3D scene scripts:

-- -- --

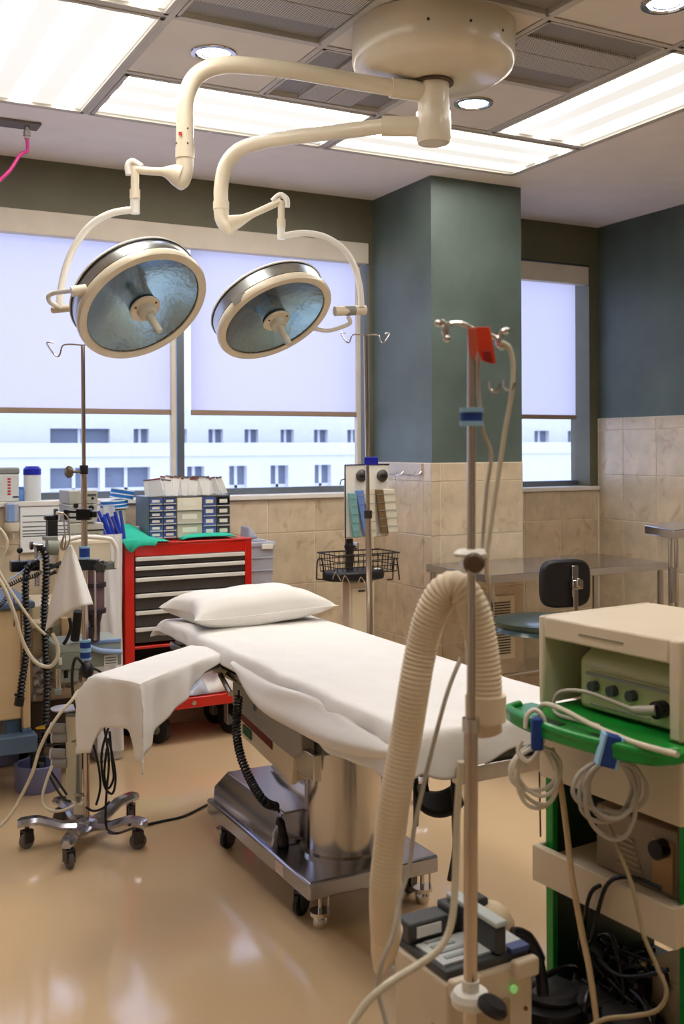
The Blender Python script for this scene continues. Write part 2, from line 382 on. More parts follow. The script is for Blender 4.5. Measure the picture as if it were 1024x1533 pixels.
# ================================================================== ceiling
gx = [-.605+.605*i+.0 for i in range(0)]
GX = [3.635-.6075*i for i in range(9)]; GX = GX[::-1]
GY = [4.815-.61*i for i in range(9)][::-1]
ce = MB(); ce.box(XL-.2, XR+.2, 4.815, YB+.2, H, H+.15); ce.box(3.635, XR+.2, YF-.2, 4.815, H, H+.15); ce.box(XL-.2, 3.635, YF-.2, 4.815, H+.13, H+.15); ce.box(XL-.2, GX[0], YF-.2, 4.815, H, H+.13); ce.box(GX[0], 3.635, YF-.2, GY[0], H, H+.13)
ceiling = struct(ce.build('ceiling', PLASTER))
tb = MB()
LIGHTS = [(4,7,2,1),(6,7,2,1),(3,6,1,2),(7,5,1,2),(3,4,1,2),(7,3,1,2),(3,1,1,2),(6,1,1,2)]
own = {}
for k, (i, j, di, dj) in enumerate(LIGHTS):
    for a in range(di):
        for b in range(dj): own[(i+a, j+b)] = k
for i, x in enumerate(GX):
    for j in range(8):
        if i in (0, 8) or own.get((i-1, j), -1) != own.get((i, j), -2): MB().box(x-.012, x+.012, GY[j], GY[j+1], H-.002, H+.03).build('grid_bar', TBAR, ceiling)
for j, y in enumerate(GY):
    for i in range(8):
        if j in (0, 8) or own.get((i, j-1), -1) != own.get((i, j), -2): MB().box(GX[i]+.012, GX[i+1]-.012, y-.012, y+.012, H-.002, H+.03).build('grid_bar', TBAR, ceiling)
def cell(i, j): return GX[i], GX[i+1], GY[j], GY[j+1]     # i,j index; right/back-most is 7,7
used = {}
def light(i, j, di, dj, label):
    x0, x1, y0, y1 = GX[i], GX[i+di], GY[j], GY[j+dj]
    for a in range(di):
        for b in range(dj): used[(i+a, j+b)] = 1
    t = thing('ceiling_light', label, 'ceiling light', ((x0+x1)/2, (y0+y1)/2, H), 'fluorescent ceiling panels')
    f = MB(); e = .014; w = .02
    f.box(x0+e, x1-e, y0+e, y0+e+w, H-.006, H+.05); f.box(x0+e, x1-e, y1-e-w, y1-e, H-.006, H+.05); f.box(x0+e, x0+e+w, y0+e, y1-e, H-.006, H+.05); f.box(x1-e-w, x1-e, y0+e, y1-e, H-.006, H+.05)
    f.build('frame', TBAR, t, bevel=.002)
    pm = panel_mat('Y', y0+e, .58/3) if di > dj else panel_mat('X', x0+e, .58/3)
    MB().box(x0+e+w, x1-e-w, y0+e+w, y1-e-w, H+.008, H+.012).build('diffuser', pm, t)
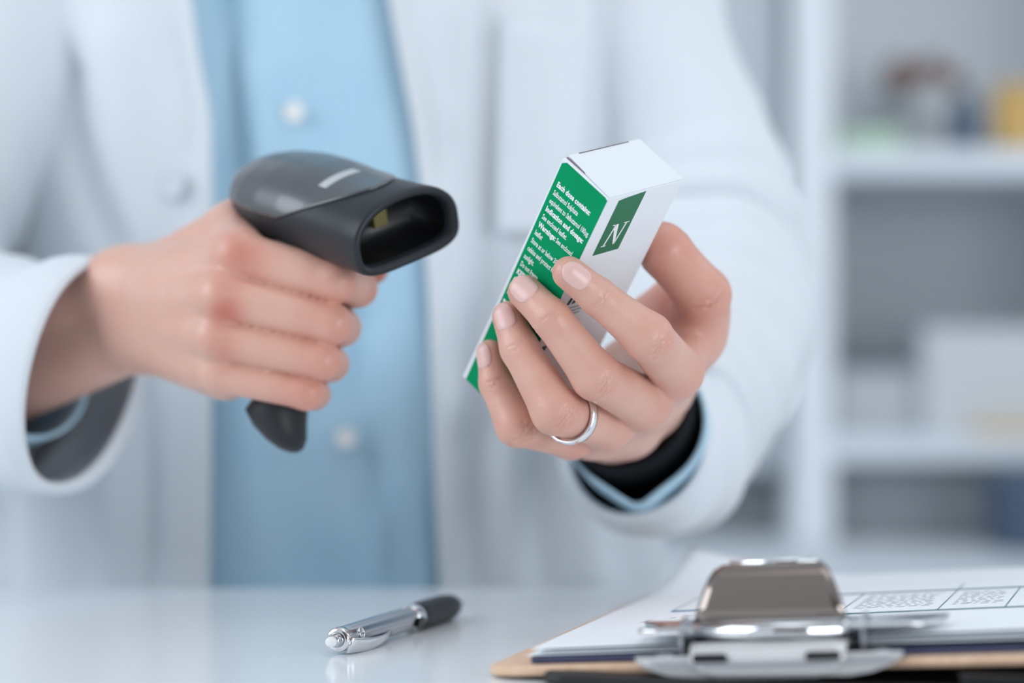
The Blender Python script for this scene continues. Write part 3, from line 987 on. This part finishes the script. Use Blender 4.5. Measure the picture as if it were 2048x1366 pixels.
font = None
def text_lines(name, lines, size, M, m, parent, off=0.0, sx=1.0, shear=0.0, space=1.0):
    """one printed block, converted to mesh; M maps the text plane (x right, y up) to the world"""
    verts, faces = [], []
    for (s, x, y, bold) in lines:
        cu = bpy.data.curves.new('t', 'FONT'); cu.body = s; cu.size = size * (bold[1] if isinstance(bold, tuple) else 1)
        b = bold[0] if isinstance(bold, tuple) else bold
        cu.offset = size * (.05 if b else .022); cu.space_character = 1.05 if b else space; cu.shear = shear
        cu.resolution_u = 2
        ob = bpy.data.objects.new('t', cu); C.objects.link(ob)
        dg = bpy.context.evaluated_depsgraph_get()
        tm = ob.evaluated_get(dg).to_mesh()
        k = len(verts)
        verts += [(q.co.x * sx + x, q.co.y + y, off) for q in tm.vertices]
        faces += [tuple(i + k for i in p.vertices) for p in tm.polygons]
        ob.evaluated_get(dg).to_mesh_clear()
        bpy.data.objects.remove(ob); bpy.data.curves.remove(cu)
    me = bpy.data.meshes.new(name); me.from_pydata(verts, [], faces); me.materials.append(m); me.update()
    o = bpy.data.objects.new(name, me)
    return link(o, M, parent)
# text plane on the green face: x along +u, y along +t, normal -v
TM = BM @ Matrix(((1, 0, 0, -hx), (0, 0, -1, y_ - .00012), (0, 1, 0, hz), (0, 0, 0, 1)))
lh = .00425; x0 = .0030; y0 = -.0125
txt = [('Each dose contains:', 1), ('Salbutamol Sulphate', 0), ('equivalent to Salbutamol 100\u00b5g.', 0), ('Indication and dosage:', 1), ('See enclosed leaflet.', 0),
       ('Warnings:', 1), ('leaflet', 0), ('Store at or below 30 degrees', 0), ('celsius and protect from', 0), ('sunlight.', 0), ('Do not freeze', 0), ('KEEP', 1), ('C', 1)]
reg = [(s, x0, y0 - i * lh, 0) for i, (s, b) in enumerate(txt) if not b]
bold = [(s, x0, y0 - i * lh, 1) for i, (s, b) in enumerate(txt) if b]
reg.append(('See enclosed', x0 + .0112, y0 - 5 * lh, 0))
for L_ in reg: text_lines('text_line', [L_], .0035, TM, M_inkw, mb, sx=.54)
for L_ in bold: text_lines('text_line', [L_], .0035, TM, M_inkw, mb, sx=.70)
# faded strokes of further lettering further down the green side
st = []
for i, (zz, a, b) in enumerate(((.066, .0028, .0075), (.0705, .003, .0085), (.075, .0028, .0062), (.082, .003, .0095), (.0865, .0028, .008), (.104, .003, .0075))):
    st.append([(a, -zz), (b, -zz - .0005), (b, -zz + .0009), (a, -zz + .0014)])
poly_plate('printed_strokes', st, lambda p, b: (-hx + p[0], y_ - b - .00004, hz + p[1]), M_inkw, mb)
# small grey lettering on the front
st = []
for i in range(5):
    yy = .006 + i * .0034
    st += [[(yy, -.0585), (yy + .0007, -.0585), (yy + .0019, -.0545), (yy + .0012, -.0545)], [(yy + .0012, -.0585), (yy + .0019, -.0585), (yy + .0028, -.0545), (yy + .0021, -.0545)]]
poly_plate('printed_letters', st, lambda p, b: (x_ + b, -hy + p[0], hz + p[1]), M_inkk, mb)
st = []
for r in range(3):
    st.append([(.005, -.0612 - r * .002), (.024 - r * .003, -.0612 - r * .002), (.024 - r * .003, -.0604 - r * .002), (.005, -.0604 - r * .002)])
poly_plate('printed_lines', st, lambda p, b: (x_ + b, -hy + p[0], hz + p[1]), M_inkg, mb)
poly_plate('printed_block', [[(.0008, -.088), (.006, -.088), (.006, -.081), (.0008, -.081)]], lambda p, b: (x_ + b, -hy + p[0], hz + p[1]), M_inkk, mb)

# ---------------------------------------------------------------- barcode scanner
back = P(527, 374, 1.130); nose = P(806, 462, 1.052)
sa = (nose - back).normalized(); SL = (nose - back).length
w0 = Vector((-sa.y, sa.x, 0)).normalized()
n0 = sa.cross(w0).normalized()
if n0.z < 0: n0 = -n0
if w0.x < 0: w0 = -w0
rho = math.radians(21)
sw = (w0 * math.cos(rho) + n0 * math.sin(rho)).normalized()
sn = sa.cross(sw).normalized()
if sn.z < 0: sn = -sn
SM = Matrix(((sa.x, sw.x, sn.x, back.x), (sa.y, sw.y, sn.y, back.y), (sa.z, sw.z, sn.z, back.z), (0, 0, 0, 1)))
scn = empty('barcode_scanner', SM, 'dark grey handheld barcode scanner gripped in the right hand', 'barcode scanner')

def sec(x, hw, top, bot, ptop=2.3, pbot=3.2, n=48, zc_=0.0):
    r = []
    for k in range(n):
        q = 2 * math.pi * k / n
        c, s = math.cos(q), math.sin(q)
        e = 2 / (ptop if s >= 0 else pbot)
        r.append((x, hw * math.copysign(abs(c) ** e, c), zc_ + (top if s >= 0 else bot) * math.copysign(abs(s) ** e, s)))
    return r
# profile along the head: x fraction, half width, top, bottom
prof = [(-.010, .004, .003, .004), (-.008, .0105, .008, .008), (-.003, .0165, .012, .012), (.005, .0215, .0155, .0150), (.016, .0255, .0180, .0165), (.032, .0280, .0195, .0170),
        (.050, .0278, .0195, .0165), (.066, .0268, .0185, .0158), (.082, .0272, .0180, .0150), (.096, .0280, .0182, .0148), (SL + .001, .0288, .0186, .0146)]
rings = [sec(*p, ptop=2.2, pbot=2.6 + i * .12) for i, p in enumerate(prof)]
# the nose rim: rounded lip, then an inner cavity
x1 = SL + .001
lip = [(x1 + .0022, .0284, .0183, .0143), (x1 + .0028, .0272, .0172, .0133), (x1 + .0020, .0256, .0150, .0112), (x1 - .003, .0246, .0142, .0104)]
rings += [sec(*p, ptop=2.2, pbot=3.9) for p in lip]
v, f = loft(rings, True, False)
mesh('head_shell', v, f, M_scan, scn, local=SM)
# cavity + window
v, f = loft([sec(x1 - .003, .0246, .0142, .0104, 2.2, 3.9), sec(x1 - .022, .0225, .0125, .0092, 2.2, 3.9)], False, True)
o = mesh('window_recess', v, f, M_blackpl, scn, local=SM); o['label'] = 'black recess of the scan window'
v, f = box_vf(x1 - .021, x1 - .016, -.004, .0035, -.001, .008)
o = mesh('lens', v, f, M_yel, scn, smooth=False, local=SM, bevel=.0005); o['label'] = 'yellowish lens inside the window'
# glossy top cover, lighter, with a rounded tongue towards the nose
def cover():
    V = []; nx_, nq = 40, 33
    for i in range(nx_ + 1):
        u = i / nx_
        for j in range(nq):
            s_ = j / (nq - 1) * 2 - 1
            # outline: wide at the back, sweeping in towards the nose
            xe = .003 + (.092 - .046 * abs(s_) ** 1.6) * u - (.010 * (1 - abs(s_) ** 2)) * (1 - u)
            hw = np.interp(xe, [p[0] for p in prof], [p[1] for p in prof])
            tp = np.interp(xe, [p[0] for p in prof], [p[2] for p in prof])
            q = math.pi / 2 - s_ * math.radians(82)
            c, sn_ = math.cos(q), math.sin(q)
            e = 2 / 2.2
            V.append((xe, (hw + .0009) * math.copysign(abs(c) ** e, c), (tp + .0009) * abs(sn_) ** e))
    Fc = [(i * nq + j, i * nq + j + 1, (i + 1) * nq + j + 1, (i + 1) * nq + j) for i in range(nx_) for j in range(nq - 1)]
    return V, Fc
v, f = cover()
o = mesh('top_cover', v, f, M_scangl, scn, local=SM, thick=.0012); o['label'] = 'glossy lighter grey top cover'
# silver logo strip on the top, across the head
V = []
for i in range(3):
    for j in range(9):
        xx = .066 + i * .0030; yy = -.013 + .020 * j / 8
        tp = np.interp(xx, [p[0] for p in prof], [p[2] for p in prof]) + .0012
        hw = np.interp(xx, [p[0] for p in prof], [p[1] for p in prof])
        V.append((xx, yy, tp * (1 - abs(yy / hw) ** 2.2) ** (1 / 2.2)))
Fc = [(i * 9 + j, i * 9 + j + 1, (i + 1) * 9 + j + 1, (i + 1) * 9 + j) for i in range(2) for j in range(8)]
o = mesh('logo_strip', V, Fc, M_logo, scn, local=SM, thick=.0003); o['label'] = 'light printed strip on top'
# handle
hs = [(608, 470, 1.096, 68, 20), (606, 520, 1.098, 60, 19), (600, 600, 1.1005, 52, 14.5), (590, 700, 1.1005, 50, 14), (574, 780, 1.1005, 56, 14.5), (553, 818, 1.100, 63, 15.5), (560, 850, 1.100, 54, 15), (573, 878, 1.100, 41, 14), (583, 897, 1.100, 25, 9), (588, 905, 1.100, 9, 4)]
rings = []
for (px, py, d, hwp, hd) in hs:
    c = P(px, py, d); hw = hwp / F * d; ring = []
    for k in range(32):
        q = 2 * math.pi * k / 32
        ring.append(c + Vector((hw * math.cos(q), hd / 1000 * math.sin(q) , 0)))
    rings.append(ring)
v, f = loft(rings)
mesh('handle', v, f, M_rubber, scn)
v, f = tube([P(668, 520, 1.094), P(672, 560, 1.096), P(662, 600, 1.098)], [.004, .0045, .004], 12)
mesh('trigger', v, f, M_scan, scn)

# ---------------------------------------------------------------- pen
pt0 = Vector((X(676, 1.0), 1.0, TZ + .0062)); pt1 = Vector((X(925, 1.15), 1.15, TZ + .0060))
pa = (pt1 - pt0).normalized(); pb = Vector((0, 0, 1)).cross(pa).normalized(); pc = pa.cross(pb)
PM = Matrix(((pa.x, pb.x, pc.x, pt0.x), (pa.y, pb.y, pc.y, pt0.y), (pa.z, pb.z, pc.z, pt0.z), (0, 0, 0, 1)))
pen = empty('pen', PM, 'silver click pen with a black rubber grip lying on the white desk', 'pen')
PLn = (pt1 - pt0).length
v, f = lathe([(0, .0030), (0, .0046), (.0008, .0049), (.010, .0051), (.045, .0054), (.080, .0053), (.088, .0052), (.0885, .0040)], 40, 'x')
mesh('barrel', v, f, M_satin, pen, local=PM)
v, f = lathe([(-.0006, .0031), (-.0006, .0046), (.0006, .0052), (.004, .0052), (.004, .0047)], 40, 'x', False, False)
o = mesh('end_collar', v, f, M_chrome, pen, local=PM)
v, f = lathe([(-.0095, .0001), (-.0095, .0012), (-.0090, .0020), (-.0070, .0022), (-.0050, .0018)], 24, 'x')
o = mesh('clicker_tip', v, f, M_whitepl, pen, local=PM); o['label'] = 'white clicker tip'
v, f = lathe([(-.0052, .0018), (-.0045, .0026), (-.002, .0030), (.003, .0030)], 24, 'x')
mesh('clicker', v, f, M_satin, pen, local=PM)
v, f = lathe([(.083, .0053), (.084, .0060), (.091, .0061), (.0925, .0056)], 40, 'x')
mesh('ring_collar', v, f, M_chrome, pen, local=PM)
gp = [(.092, .0055), (.093, .0061)] + [(.096 + i * .0045, .0062 + (.00018 if i % 2 else -.00012)) for i in range(9)] + [(.138, .0058), (.143, .0048), (.1435, .003)]
v, f = lathe(gp, 40, 'x')
mesh('grip', v, f, M_rubber, pen, local=PM)
v, f = lathe([(.142, .0040), (.147, .0032), (.154, .0018), (.157, .0009), (.159, .0006)], 28, 'x')
mesh('tip_cone', v, f, M_chrome, pen, local=PM)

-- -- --

Filter for "were". Return all lines that hold it.

The Blender Python script for this scene continues. Write part 2, from line 382 on. More parts follow. The script is for Blender 4.5. Measure the picture as if it were 1024x1533 pixels.
The Blender Python script for this scene continues. Write part 3, from line 987 on. This part finishes the script. Use Blender 4.5. Measure the picture as if it were 2048x1366 pixels.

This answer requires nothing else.